The org-mpv-notes minor-mode
binds the followings keys:
M-n i | org-mpv-notes-insert-link | Insert link |
M-n M-i | org-mpv-notes-insert-note | Insert heading with link |
M-n SPC | org-mpv-notes-pause | Pause/Resume playback |
M-n k | org-mpv-notes-kill | Quit mpv |
M-n = | org-mpv-notes-this-timestamp | Jump to the timestamp under cursor |
M-n p | org-mpv-notes-previous-timestamp | Jump to previous timestamp found in buffer |
M-n n | org-mpv-notes-next-timestamp | Jump to next timestamp found in in buffer |
M-n s | org-mpv-notes-save-screenshot | Take screenshot and attach it as inline image |
M-n M-s | org-mpv-notes-screenshot-ocr | Run OCR on current frame, and insert the text in buffer |
M-n f | org-mpv-notes-seek-forward | Seek (i.e. Skip) forward in video |
M-n b | org-mpv-notes-seek-backward | Seek backwards in video |
M-n a | org-mpv-notes-halve-seek-step | Decrease seek step size for next seek forward/backward |
M-n d | org-mpv-notes-double-seek-step | Increase seek step size |
M-n [ | org-mpv-notes-speed-up | Increase playback speed |
M-n ] | org-mpv-notes-speed-down | Decrease playback speed |
Optionally I like to use smartrep for keybindings. For that you can use the following use-package config:
(use-package smartrep
:ensure t
:demand t)
(use-package org-mpv-notes
:ensure t
:commands (org-mpv-notes-mode org-mpv-notes-open)
:hook (org-mode . org-mpv-notes-setup-link)
:config
(define-key org-mpv-notes-mode-map (kbd "M-n") (smartrep-map org-mpv-notes-key-bindings)))
By default mpv.el
is used as the backend to play and control mpv. If mpv.el
is
not installed empv.el
is used instead. If both are installed you can specify the
preferred backend as follows:
(setq org-mpv-notes-preferred-backend 'empv)
You can take screenshot of the video and place it as inline image in the org file by
using M-x
org-mpv-notes-save-screenshot
. This will ask mpv to take a
screenshot and then keep a link to the image in org using org-attach
.
Or if you use org-download you can integrate that by doing:
(setf org-mpv-notes-save-image-function #'org-download-image)
This package can also use any external OCR tool to insert the text
currently shown in the video frame. To do this try M-x
org-mpv-screenshot-ocr.
The default configuration calls the tesseract
program, which you can probably install from your distribution’s
repositories. See org-mpv-notes-ocr-command
and
org-mpv-notes-ocr-command-args
to change the OCR program.
If a media file to which you had linked has since been renamed or
moved, place POINT on one of the now-broken links and run command M-x
org-mpv-notes-change-link-reference
. It will ask you for the new
path-spec and make the change for that link only.
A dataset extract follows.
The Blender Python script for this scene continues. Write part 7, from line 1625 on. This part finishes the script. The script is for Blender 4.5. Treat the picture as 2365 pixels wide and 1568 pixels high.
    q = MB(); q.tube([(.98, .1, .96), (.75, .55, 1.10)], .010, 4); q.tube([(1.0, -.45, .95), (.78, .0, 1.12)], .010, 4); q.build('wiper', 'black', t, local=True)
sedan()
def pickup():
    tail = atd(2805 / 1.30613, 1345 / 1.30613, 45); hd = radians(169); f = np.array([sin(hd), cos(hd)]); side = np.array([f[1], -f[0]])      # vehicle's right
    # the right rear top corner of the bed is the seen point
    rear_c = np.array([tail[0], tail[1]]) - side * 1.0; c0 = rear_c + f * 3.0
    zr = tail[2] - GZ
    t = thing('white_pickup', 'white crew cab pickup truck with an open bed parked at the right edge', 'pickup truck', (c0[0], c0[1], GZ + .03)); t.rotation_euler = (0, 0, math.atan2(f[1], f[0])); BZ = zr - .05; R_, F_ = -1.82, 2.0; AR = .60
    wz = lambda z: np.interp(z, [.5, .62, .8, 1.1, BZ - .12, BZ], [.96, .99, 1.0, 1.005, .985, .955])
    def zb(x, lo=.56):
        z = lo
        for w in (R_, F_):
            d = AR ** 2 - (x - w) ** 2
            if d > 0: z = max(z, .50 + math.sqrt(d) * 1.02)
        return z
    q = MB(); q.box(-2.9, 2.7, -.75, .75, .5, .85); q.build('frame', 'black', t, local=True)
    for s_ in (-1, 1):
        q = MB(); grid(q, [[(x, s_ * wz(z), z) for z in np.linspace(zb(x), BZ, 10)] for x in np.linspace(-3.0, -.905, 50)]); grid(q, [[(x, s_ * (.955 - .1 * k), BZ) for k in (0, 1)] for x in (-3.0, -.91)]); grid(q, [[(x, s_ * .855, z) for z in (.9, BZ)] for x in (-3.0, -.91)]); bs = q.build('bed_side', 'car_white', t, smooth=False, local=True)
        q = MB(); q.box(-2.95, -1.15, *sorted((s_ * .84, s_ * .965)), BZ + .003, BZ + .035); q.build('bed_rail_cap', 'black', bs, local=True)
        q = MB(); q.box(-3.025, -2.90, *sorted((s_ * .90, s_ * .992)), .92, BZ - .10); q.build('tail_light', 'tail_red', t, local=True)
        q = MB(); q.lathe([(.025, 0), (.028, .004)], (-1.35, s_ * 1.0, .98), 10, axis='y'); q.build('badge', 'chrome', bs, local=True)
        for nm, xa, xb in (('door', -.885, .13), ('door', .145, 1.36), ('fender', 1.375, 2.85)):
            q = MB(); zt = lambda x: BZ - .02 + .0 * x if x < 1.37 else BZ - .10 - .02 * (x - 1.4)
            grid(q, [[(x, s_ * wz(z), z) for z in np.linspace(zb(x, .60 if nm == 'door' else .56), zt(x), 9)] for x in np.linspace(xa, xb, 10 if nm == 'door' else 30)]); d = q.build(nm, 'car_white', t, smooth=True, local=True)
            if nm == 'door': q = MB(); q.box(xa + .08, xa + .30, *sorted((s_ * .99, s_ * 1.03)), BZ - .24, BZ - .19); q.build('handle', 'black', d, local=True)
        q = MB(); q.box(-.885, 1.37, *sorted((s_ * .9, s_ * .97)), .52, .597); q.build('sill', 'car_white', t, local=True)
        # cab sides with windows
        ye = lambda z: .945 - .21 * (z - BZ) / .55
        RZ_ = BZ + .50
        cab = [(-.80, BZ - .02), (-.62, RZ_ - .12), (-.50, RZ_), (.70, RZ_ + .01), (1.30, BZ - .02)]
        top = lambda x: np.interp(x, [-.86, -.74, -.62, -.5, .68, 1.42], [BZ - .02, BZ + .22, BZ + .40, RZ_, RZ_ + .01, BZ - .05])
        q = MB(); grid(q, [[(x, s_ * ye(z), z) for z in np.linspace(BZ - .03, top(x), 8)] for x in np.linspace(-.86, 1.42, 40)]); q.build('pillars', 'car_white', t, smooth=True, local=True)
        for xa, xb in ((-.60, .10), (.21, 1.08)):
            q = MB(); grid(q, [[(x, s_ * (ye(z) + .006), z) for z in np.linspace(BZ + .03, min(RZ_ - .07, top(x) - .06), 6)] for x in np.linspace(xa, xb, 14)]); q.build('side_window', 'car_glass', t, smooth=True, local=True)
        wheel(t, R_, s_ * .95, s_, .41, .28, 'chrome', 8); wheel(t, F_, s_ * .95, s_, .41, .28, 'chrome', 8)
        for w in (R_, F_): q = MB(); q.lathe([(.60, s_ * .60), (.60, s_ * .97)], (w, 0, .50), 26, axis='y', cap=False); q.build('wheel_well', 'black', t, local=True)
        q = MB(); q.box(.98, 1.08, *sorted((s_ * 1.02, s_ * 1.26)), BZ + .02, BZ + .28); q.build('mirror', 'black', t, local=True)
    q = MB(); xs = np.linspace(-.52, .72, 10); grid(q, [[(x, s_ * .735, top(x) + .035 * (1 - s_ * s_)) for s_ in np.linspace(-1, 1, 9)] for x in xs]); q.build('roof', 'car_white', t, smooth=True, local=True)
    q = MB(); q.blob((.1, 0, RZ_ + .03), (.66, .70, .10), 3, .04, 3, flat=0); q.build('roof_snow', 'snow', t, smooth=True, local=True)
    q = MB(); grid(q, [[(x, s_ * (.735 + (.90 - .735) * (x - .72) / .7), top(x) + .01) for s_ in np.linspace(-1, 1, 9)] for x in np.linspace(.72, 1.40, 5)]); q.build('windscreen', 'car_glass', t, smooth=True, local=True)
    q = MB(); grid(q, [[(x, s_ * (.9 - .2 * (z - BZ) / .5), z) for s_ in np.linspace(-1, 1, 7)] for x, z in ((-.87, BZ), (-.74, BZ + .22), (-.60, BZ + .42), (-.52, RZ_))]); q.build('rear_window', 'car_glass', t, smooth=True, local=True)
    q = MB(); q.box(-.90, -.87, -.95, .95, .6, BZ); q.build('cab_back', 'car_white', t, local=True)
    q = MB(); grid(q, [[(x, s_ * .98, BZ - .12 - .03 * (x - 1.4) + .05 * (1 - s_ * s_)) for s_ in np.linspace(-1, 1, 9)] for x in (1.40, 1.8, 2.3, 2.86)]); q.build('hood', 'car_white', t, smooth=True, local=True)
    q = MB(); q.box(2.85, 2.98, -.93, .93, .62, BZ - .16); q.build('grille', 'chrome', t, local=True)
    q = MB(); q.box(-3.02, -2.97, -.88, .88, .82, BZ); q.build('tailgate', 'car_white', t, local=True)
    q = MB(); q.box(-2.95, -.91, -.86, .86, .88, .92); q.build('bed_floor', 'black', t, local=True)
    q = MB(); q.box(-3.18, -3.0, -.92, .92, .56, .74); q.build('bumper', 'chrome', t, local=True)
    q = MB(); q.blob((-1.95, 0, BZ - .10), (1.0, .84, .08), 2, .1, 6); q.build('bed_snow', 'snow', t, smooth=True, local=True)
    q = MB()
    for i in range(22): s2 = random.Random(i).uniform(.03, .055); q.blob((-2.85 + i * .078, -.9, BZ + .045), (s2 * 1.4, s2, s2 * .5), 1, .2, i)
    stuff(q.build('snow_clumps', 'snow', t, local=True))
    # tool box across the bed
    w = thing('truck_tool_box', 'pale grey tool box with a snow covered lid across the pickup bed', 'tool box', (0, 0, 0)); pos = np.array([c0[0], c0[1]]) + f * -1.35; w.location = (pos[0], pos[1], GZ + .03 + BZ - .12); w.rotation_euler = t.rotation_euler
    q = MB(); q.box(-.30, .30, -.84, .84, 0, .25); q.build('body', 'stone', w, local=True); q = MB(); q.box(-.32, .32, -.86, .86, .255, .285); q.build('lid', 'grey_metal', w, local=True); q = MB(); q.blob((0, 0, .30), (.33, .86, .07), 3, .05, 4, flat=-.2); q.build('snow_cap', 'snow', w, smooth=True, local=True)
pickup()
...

In order to perform
the change on all occurrences in the org-mode file, run the command
C-u M-x
org-mpv-notes-change-link-reference
.
If you have text representations of timestamps in the form hh:mm:ss,
and want to convert them to links that can be used by this package,
select the region spanning the timestamps and run command M-x
org-mpv-notes-replace-timestamp-with-link
. It will prompt you for a
text string representing the link URI.
If you expect that a significant part of your note-taking is going to
amount to transcribing audio, then you can use command M-x
org-mpv-notes-subtitles-insert
to insert a formatted version of a
local subtitle file into the current buffer. The command will also
give you the option to link all the inserted subtitle timestamps to a
local media file. Currently supported subtitle formats are srv1
, srv2
,
srv3
, ttml
, and vtt
. I’m not aware of mpv
being able to download
subtitle files, but programs with that feature (eg. youtube-dl,
yt-dlp, subliminal) are probably available in your distribution’s
repositories and, of course, you can try manually downloading them.
Subtitle files are timestamped at each and every line of screen text. This creates too many text interruptions for note-taking, so what the command does is try to identify audio paragraphs and combine them into single timestamp snippets.